● **SOURCE EXCERPT**:
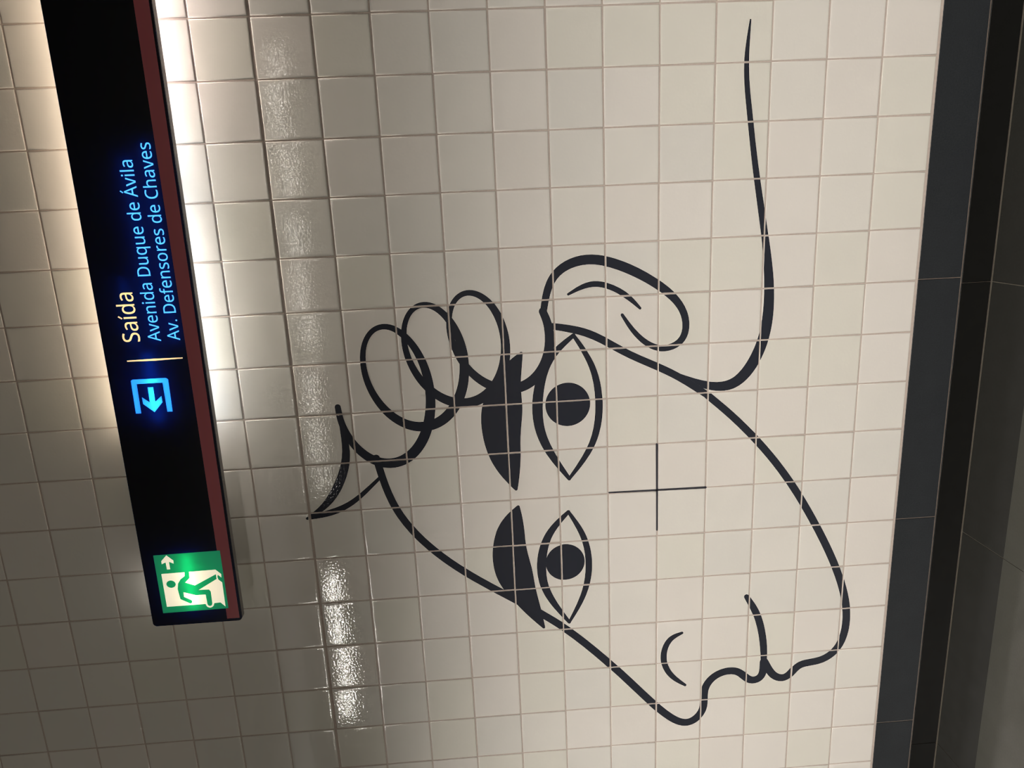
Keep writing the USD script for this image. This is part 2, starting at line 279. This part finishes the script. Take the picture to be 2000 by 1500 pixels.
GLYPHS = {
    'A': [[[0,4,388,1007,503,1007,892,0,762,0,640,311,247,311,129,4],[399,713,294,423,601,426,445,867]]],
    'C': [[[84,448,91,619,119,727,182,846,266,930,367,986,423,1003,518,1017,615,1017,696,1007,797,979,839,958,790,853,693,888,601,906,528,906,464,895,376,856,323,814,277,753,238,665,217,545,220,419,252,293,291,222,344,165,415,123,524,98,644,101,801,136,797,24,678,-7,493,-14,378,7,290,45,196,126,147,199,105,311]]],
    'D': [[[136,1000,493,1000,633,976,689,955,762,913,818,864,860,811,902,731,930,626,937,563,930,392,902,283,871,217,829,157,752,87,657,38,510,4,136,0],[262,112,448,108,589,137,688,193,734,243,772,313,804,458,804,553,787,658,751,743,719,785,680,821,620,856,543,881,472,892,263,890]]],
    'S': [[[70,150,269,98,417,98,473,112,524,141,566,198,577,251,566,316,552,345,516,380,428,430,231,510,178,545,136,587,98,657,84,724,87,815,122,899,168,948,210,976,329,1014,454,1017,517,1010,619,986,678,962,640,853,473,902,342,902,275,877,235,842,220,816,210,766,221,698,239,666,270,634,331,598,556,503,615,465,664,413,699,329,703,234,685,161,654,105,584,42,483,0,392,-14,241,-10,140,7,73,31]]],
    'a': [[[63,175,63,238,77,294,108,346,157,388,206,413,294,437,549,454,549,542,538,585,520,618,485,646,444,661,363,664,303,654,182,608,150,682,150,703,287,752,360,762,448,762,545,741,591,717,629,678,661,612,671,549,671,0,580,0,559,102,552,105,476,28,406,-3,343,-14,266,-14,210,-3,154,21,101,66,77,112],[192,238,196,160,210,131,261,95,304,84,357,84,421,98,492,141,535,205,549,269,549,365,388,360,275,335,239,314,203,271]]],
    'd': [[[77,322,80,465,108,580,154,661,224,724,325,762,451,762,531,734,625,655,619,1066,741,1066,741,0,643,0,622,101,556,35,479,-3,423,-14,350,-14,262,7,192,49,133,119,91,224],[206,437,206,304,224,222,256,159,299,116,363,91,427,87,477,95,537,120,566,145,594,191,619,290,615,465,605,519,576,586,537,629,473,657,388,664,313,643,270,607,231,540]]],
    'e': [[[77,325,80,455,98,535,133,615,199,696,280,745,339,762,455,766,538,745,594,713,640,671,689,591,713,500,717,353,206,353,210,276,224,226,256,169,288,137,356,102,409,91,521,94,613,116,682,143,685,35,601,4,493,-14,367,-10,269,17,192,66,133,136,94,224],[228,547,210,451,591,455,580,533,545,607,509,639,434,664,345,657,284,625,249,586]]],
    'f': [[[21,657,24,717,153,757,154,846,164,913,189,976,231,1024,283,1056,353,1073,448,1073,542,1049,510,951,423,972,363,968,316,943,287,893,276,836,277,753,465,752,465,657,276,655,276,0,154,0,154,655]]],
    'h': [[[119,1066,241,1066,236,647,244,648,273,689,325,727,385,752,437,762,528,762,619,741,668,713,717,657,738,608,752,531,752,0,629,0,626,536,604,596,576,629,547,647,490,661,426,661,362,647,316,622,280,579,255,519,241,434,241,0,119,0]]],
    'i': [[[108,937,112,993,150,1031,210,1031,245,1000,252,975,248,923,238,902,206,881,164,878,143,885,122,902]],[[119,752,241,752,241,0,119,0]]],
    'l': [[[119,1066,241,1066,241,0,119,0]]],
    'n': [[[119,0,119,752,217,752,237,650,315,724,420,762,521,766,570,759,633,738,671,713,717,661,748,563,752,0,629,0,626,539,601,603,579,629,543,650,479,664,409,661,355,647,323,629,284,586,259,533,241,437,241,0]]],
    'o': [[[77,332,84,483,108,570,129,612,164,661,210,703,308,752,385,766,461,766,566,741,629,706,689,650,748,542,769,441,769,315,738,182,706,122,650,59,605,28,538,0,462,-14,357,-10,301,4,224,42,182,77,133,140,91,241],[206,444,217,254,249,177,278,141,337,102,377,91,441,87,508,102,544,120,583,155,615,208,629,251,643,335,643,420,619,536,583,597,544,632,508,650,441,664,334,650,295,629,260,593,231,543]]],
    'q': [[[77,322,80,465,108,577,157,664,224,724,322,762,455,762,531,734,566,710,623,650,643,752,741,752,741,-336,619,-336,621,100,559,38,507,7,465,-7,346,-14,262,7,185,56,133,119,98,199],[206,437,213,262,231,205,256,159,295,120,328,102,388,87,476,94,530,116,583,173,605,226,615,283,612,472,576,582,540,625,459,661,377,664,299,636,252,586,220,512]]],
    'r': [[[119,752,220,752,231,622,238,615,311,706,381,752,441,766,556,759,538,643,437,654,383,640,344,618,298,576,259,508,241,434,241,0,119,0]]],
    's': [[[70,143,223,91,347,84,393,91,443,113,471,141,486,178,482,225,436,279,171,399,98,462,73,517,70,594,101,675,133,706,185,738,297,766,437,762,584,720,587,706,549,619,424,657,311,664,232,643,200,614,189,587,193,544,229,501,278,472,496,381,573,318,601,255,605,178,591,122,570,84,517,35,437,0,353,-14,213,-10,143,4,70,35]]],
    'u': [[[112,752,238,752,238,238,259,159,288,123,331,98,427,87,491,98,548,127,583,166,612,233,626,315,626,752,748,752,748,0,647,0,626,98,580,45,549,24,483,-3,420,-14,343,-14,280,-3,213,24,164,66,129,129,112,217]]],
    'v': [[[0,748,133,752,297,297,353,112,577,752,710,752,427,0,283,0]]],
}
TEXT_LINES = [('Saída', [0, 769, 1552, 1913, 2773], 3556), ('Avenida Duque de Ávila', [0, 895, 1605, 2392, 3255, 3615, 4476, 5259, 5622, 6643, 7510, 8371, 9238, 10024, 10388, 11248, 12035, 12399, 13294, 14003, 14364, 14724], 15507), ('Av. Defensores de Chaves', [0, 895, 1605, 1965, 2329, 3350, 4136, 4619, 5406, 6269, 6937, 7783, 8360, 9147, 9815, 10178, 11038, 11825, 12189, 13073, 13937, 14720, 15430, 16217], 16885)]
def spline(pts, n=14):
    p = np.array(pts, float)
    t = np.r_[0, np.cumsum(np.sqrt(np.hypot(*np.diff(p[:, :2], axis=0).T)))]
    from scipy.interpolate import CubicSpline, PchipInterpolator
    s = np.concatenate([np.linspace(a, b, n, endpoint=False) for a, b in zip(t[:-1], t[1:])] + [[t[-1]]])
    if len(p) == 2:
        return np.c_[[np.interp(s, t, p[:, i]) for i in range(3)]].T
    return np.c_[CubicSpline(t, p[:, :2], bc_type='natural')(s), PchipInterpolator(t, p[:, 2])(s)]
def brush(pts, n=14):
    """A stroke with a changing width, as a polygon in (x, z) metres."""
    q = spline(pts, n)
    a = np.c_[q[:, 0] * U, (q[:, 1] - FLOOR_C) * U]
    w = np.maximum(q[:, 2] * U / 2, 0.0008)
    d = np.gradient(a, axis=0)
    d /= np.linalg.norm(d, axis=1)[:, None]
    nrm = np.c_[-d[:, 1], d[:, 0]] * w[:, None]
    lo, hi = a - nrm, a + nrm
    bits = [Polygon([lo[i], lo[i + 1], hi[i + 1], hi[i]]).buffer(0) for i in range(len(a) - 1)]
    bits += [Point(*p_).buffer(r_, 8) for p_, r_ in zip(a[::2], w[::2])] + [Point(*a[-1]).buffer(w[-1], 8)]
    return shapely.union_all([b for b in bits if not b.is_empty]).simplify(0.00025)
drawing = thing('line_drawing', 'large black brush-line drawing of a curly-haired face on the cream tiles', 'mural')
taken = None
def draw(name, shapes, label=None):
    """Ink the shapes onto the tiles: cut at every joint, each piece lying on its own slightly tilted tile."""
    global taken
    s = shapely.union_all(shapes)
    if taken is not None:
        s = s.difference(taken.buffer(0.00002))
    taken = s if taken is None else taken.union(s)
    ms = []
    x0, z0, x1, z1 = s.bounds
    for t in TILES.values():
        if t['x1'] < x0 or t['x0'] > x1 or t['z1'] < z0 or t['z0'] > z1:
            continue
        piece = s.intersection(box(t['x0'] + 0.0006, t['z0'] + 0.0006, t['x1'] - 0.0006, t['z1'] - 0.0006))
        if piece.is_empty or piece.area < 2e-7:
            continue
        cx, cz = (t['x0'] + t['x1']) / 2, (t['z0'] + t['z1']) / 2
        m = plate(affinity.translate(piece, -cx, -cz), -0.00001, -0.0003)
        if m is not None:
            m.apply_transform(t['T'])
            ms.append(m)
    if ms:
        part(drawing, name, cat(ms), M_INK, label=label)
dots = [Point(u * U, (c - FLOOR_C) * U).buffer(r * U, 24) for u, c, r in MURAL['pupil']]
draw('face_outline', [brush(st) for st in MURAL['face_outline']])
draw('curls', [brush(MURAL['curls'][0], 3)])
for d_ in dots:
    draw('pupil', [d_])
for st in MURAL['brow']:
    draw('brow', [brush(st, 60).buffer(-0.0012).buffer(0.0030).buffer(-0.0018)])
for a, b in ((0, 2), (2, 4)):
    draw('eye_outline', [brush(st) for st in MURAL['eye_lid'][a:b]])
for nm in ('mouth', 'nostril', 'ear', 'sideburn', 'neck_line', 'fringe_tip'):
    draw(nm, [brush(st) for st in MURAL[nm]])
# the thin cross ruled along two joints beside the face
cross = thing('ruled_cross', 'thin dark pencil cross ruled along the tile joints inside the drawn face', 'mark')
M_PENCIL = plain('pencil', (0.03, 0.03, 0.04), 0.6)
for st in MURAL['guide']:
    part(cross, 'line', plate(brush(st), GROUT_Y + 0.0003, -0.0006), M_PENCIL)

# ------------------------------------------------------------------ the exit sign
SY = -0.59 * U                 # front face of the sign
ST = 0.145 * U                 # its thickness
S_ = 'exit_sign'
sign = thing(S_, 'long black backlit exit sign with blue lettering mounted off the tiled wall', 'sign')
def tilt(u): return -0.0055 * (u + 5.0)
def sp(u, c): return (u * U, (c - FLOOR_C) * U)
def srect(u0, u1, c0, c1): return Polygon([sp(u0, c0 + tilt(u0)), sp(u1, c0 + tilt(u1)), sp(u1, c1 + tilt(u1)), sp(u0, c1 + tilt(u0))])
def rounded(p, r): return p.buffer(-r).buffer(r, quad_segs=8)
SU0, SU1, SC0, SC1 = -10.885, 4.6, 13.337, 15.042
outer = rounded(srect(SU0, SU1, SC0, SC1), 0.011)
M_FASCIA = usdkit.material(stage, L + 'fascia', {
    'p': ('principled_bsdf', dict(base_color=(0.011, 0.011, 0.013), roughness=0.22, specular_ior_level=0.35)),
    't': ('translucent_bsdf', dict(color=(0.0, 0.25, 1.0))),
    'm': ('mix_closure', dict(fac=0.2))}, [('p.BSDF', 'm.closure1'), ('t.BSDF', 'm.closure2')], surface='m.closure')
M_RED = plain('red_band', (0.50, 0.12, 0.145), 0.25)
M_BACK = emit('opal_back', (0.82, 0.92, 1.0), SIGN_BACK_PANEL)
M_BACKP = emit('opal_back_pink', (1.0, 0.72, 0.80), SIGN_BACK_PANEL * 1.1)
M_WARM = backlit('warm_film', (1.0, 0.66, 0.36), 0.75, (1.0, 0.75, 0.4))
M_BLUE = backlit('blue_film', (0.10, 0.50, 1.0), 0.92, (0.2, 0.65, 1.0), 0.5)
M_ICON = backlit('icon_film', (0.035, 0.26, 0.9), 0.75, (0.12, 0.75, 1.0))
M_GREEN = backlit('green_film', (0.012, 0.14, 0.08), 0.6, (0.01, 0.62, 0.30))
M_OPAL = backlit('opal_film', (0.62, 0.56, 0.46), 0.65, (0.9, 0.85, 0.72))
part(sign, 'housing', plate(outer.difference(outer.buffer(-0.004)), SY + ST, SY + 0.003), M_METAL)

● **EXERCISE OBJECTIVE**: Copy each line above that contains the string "part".

● **FULL RESPONSE**:
Keep writing the USD script for this image. This is part 2, starting at line 279. This part finishes the script. Take the picture to be 2000 by 1500 pixels.
        part(drawing, name, cat(ms), M_INK, label=label)
    part(cross, 'line', plate(brush(st), GROUT_Y + 0.0003, -0.0006), M_PENCIL)
part(sign, 'housing', plate(outer.difference(outer.buffer(-0.004)), SY + ST, SY + 0.003), M_METAL)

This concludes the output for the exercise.